▸ **WHAT YOU NEED TO DO**: Type again, exactly, the lines below from the start through the line that includes "-.31, 'sign_red', s)".

▸ **Records**:
..............................
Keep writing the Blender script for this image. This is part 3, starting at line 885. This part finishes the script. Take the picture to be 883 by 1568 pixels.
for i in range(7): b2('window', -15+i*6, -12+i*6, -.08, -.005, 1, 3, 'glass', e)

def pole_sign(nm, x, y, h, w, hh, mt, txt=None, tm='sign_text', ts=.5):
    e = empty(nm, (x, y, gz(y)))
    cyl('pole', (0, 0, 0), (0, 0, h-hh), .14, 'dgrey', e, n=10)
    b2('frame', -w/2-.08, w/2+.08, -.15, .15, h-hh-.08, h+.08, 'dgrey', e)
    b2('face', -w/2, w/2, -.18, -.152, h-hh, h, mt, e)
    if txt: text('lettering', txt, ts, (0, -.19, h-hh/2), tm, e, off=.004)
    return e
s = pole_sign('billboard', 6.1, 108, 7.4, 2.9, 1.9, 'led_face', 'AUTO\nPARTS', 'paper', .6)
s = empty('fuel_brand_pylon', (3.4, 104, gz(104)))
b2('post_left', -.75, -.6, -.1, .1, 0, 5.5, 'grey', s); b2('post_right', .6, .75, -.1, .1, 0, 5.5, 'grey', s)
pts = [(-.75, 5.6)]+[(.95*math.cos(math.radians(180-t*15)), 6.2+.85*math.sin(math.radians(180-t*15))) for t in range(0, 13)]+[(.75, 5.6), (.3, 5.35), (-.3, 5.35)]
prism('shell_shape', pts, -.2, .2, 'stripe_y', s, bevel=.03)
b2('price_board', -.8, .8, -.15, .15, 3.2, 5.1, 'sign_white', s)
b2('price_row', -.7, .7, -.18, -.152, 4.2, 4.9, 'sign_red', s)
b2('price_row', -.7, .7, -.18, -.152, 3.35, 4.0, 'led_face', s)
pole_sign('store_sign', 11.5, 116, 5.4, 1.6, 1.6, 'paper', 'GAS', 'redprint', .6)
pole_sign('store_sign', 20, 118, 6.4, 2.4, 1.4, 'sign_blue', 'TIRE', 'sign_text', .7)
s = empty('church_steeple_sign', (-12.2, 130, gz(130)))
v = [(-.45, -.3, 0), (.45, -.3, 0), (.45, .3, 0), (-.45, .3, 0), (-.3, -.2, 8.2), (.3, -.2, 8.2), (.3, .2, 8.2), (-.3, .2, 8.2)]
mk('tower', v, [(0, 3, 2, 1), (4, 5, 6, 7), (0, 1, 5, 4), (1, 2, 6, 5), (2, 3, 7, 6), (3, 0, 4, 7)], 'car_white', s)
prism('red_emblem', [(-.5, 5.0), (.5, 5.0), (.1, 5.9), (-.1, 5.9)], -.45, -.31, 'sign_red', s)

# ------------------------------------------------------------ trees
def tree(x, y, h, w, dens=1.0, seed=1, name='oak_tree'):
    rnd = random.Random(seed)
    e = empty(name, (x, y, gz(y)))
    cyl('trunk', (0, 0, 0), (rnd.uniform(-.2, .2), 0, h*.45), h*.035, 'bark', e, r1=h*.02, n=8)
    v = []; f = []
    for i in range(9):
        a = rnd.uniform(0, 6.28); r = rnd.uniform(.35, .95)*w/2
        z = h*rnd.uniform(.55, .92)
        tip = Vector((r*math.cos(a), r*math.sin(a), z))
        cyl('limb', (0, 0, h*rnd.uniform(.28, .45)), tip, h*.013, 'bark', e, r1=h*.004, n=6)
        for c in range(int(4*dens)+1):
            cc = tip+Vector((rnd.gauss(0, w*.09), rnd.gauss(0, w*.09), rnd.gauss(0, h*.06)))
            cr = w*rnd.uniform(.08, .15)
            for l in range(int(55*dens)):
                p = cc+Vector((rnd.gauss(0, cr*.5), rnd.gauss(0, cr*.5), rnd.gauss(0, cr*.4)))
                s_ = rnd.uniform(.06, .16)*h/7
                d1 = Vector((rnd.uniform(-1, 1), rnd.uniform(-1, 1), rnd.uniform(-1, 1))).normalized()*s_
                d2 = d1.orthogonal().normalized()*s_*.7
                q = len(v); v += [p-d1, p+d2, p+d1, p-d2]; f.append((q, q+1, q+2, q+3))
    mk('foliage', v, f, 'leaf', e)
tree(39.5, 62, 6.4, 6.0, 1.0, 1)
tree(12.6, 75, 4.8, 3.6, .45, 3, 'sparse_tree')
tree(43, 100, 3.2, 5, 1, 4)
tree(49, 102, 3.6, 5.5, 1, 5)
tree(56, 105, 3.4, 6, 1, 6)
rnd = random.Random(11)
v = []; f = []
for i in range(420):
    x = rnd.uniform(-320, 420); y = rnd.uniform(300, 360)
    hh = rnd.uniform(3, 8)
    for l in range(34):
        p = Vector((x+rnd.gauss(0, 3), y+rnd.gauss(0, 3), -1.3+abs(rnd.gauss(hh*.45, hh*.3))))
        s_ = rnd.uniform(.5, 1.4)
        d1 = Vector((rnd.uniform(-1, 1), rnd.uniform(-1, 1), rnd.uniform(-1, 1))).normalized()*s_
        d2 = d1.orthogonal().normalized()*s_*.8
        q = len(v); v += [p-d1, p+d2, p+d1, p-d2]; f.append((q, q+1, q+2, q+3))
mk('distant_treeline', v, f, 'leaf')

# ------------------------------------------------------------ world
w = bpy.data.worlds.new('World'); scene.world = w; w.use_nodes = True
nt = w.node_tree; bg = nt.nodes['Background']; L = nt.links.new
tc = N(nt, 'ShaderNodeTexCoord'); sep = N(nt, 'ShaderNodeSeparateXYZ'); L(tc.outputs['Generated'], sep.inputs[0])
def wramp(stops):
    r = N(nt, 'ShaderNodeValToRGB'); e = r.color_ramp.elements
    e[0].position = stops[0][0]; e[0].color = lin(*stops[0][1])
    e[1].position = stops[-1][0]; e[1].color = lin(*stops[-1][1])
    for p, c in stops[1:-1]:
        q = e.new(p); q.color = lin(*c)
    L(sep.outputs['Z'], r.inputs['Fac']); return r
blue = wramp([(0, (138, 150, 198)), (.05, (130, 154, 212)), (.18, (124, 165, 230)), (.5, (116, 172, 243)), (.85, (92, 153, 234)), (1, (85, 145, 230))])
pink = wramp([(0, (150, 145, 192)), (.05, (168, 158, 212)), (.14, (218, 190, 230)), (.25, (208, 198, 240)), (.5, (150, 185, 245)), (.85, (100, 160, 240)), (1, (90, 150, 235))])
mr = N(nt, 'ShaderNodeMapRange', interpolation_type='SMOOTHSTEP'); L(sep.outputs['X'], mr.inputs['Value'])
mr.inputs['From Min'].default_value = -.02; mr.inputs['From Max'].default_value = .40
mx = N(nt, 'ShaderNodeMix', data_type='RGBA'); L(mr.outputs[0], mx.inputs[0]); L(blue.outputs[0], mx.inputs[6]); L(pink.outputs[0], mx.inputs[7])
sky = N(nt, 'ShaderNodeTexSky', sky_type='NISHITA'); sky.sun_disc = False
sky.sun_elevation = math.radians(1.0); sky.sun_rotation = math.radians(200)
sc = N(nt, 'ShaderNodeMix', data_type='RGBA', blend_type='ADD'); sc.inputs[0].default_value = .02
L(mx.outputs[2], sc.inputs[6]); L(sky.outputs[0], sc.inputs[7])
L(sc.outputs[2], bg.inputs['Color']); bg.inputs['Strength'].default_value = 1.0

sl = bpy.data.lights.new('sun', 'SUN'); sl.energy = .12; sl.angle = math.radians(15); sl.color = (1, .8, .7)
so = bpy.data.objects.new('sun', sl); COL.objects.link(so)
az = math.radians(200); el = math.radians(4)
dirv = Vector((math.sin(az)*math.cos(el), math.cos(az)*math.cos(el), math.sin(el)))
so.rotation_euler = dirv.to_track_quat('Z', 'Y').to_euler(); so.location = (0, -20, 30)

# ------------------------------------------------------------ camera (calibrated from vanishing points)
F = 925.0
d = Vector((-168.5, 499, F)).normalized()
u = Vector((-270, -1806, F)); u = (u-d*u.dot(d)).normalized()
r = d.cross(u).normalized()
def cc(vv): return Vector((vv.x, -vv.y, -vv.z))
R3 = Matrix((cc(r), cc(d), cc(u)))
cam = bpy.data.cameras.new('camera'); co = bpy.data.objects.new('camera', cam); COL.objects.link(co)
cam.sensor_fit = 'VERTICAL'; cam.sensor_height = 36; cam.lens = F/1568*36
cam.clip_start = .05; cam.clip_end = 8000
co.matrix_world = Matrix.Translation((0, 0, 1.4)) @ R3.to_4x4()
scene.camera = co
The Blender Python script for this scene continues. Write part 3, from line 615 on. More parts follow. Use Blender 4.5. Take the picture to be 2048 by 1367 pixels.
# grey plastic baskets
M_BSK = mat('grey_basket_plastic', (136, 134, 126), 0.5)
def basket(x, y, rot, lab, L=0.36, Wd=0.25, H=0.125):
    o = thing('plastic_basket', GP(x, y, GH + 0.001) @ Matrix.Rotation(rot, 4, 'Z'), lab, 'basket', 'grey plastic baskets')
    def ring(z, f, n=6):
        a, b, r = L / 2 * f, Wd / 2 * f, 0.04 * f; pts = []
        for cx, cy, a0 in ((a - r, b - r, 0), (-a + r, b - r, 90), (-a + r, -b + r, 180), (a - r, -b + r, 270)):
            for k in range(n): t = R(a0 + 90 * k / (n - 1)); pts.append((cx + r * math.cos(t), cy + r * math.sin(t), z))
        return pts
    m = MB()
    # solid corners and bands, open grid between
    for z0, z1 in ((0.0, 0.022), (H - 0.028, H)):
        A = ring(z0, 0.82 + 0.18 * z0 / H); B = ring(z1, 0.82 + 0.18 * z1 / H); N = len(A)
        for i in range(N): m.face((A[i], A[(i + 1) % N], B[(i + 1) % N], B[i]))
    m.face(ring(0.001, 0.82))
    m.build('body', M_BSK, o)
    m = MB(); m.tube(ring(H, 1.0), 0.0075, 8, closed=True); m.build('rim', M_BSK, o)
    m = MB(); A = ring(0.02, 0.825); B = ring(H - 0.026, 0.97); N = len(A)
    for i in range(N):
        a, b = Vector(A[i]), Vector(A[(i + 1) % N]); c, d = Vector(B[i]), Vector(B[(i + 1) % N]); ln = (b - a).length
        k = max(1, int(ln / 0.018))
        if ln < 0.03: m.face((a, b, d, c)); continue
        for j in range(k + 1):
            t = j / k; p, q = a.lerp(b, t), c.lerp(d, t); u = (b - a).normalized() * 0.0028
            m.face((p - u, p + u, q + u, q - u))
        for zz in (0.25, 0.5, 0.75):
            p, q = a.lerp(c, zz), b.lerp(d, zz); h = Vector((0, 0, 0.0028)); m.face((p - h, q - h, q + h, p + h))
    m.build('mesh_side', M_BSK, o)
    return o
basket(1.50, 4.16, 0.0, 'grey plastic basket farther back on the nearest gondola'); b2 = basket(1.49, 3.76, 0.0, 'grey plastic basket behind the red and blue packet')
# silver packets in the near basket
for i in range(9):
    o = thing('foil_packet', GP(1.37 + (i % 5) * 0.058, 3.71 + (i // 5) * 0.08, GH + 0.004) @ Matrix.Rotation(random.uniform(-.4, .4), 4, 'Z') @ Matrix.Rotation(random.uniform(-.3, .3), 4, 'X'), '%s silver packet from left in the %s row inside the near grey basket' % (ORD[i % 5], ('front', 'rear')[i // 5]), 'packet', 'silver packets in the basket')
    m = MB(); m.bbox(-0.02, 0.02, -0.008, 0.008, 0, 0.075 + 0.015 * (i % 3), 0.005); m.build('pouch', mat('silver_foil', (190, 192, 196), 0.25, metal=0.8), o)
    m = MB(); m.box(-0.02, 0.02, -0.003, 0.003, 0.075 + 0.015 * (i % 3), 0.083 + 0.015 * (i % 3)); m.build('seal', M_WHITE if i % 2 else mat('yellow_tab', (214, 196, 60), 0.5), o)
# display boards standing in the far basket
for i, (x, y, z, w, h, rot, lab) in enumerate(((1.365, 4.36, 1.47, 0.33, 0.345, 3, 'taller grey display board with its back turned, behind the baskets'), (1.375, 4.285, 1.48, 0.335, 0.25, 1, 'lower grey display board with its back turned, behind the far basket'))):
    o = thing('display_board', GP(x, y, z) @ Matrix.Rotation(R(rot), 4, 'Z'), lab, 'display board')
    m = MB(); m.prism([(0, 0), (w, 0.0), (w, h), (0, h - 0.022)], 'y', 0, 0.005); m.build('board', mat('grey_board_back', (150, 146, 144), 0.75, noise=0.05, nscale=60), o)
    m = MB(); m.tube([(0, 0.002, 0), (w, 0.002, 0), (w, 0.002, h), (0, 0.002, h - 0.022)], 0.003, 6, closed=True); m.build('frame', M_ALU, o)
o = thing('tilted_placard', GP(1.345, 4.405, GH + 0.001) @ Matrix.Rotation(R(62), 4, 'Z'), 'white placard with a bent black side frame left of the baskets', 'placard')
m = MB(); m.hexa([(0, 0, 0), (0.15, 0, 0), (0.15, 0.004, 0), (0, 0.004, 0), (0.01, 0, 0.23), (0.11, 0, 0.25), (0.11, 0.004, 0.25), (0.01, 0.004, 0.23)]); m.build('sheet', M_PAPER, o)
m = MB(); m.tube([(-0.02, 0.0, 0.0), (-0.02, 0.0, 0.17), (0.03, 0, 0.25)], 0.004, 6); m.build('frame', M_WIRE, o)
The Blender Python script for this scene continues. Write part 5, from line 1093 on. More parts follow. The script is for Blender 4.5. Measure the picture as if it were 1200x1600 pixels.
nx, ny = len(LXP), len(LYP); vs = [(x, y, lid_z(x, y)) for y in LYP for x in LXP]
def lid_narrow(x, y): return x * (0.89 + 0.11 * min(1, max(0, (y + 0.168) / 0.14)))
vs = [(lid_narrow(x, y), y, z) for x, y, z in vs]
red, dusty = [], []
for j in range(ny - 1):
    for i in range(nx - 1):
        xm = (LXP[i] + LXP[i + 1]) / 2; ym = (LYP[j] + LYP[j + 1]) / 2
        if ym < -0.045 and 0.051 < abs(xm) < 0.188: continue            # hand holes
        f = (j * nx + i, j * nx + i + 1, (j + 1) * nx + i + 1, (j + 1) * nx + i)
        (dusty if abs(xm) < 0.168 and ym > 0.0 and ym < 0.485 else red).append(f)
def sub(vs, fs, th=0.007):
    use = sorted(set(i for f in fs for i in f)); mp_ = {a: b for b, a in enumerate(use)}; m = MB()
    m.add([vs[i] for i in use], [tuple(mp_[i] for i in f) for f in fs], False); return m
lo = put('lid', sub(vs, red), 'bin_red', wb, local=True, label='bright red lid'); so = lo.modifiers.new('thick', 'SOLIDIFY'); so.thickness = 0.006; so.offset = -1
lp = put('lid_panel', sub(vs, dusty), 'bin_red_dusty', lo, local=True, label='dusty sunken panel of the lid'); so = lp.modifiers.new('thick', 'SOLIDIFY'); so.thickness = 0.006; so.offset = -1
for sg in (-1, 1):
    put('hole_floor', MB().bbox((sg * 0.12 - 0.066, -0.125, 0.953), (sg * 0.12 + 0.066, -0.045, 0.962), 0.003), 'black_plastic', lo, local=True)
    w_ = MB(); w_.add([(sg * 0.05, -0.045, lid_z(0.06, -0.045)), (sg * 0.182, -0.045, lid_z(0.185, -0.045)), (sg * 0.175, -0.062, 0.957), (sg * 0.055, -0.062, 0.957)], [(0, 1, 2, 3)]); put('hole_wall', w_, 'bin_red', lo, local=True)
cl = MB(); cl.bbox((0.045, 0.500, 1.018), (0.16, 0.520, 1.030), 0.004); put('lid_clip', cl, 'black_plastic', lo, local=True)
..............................
▸ **THE OUTPUT**:
Keep writing the Blender script for this image. This is part 3, starting at line 885. This part finishes the script. Take the picture to be 883 by 1568 pixels.
for i in range(7): b2('window', -15+i*6, -12+i*6, -.08, -.005, 1, 3, 'glass', e)

def pole_sign(nm, x, y, h, w, hh, mt, txt=None, tm='sign_text', ts=.5):
    e = empty(nm, (x, y, gz(y)))
    cyl('pole', (0, 0, 0), (0, 0, h-hh), .14, 'dgrey', e, n=10)
    b2('frame', -w/2-.08, w/2+.08, -.15, .15, h-hh-.08, h+.08, 'dgrey', e)
    b2('face', -w/2, w/2, -.18, -.152, h-hh, h, mt, e)
    if txt: text('lettering', txt, ts, (0, -.19, h-hh/2), tm, e, off=.004)
    return e
s = pole_sign('billboard', 6.1, 108, 7.4, 2.9, 1.9, 'led_face', 'AUTO\nPARTS', 'paper', .6)
s = empty('fuel_brand_pylon', (3.4, 104, gz(104)))
b2('post_left', -.75, -.6, -.1, .1, 0, 5.5, 'grey', s); b2('post_right', .6, .75, -.1, .1, 0, 5.5, 'grey', s)
pts = [(-.75, 5.6)]+[(.95*math.cos(math.radians(180-t*15)), 6.2+.85*math.sin(math.radians(180-t*15))) for t in range(0, 13)]+[(.75, 5.6), (.3, 5.35), (-.3, 5.35)]
prism('shell_shape', pts, -.2, .2, 'stripe_y', s, bevel=.03)
b2('price_board', -.8, .8, -.15, .15, 3.2, 5.1, 'sign_white', s)
b2('price_row', -.7, .7, -.18, -.152, 4.2, 4.9, 'sign_red', s)
b2('price_row', -.7, .7, -.18, -.152, 3.35, 4.0, 'led_face', s)
pole_sign('store_sign', 11.5, 116, 5.4, 1.6, 1.6, 'paper', 'GAS', 'redprint', .6)
pole_sign('store_sign', 20, 118, 6.4, 2.4, 1.4, 'sign_blue', 'TIRE', 'sign_text', .7)
s = empty('church_steeple_sign', (-12.2, 130, gz(130)))
v = [(-.45, -.3, 0), (.45, -.3, 0), (.45, .3, 0), (-.45, .3, 0), (-.3, -.2, 8.2), (.3, -.2, 8.2), (.3, .2, 8.2), (-.3, .2, 8.2)]
mk('tower', v, [(0, 3, 2, 1), (4, 5, 6, 7), (0, 1, 5, 4), (1, 2, 6, 5), (2, 3, 7, 6), (3, 0, 4, 7)], 'car_white', s)
prism('red_emblem', [(-.5, 5.0), (.5, 5.0), (.1, 5.9), (-.1, 5.9)], -.45, -.31, 'sign_red', s)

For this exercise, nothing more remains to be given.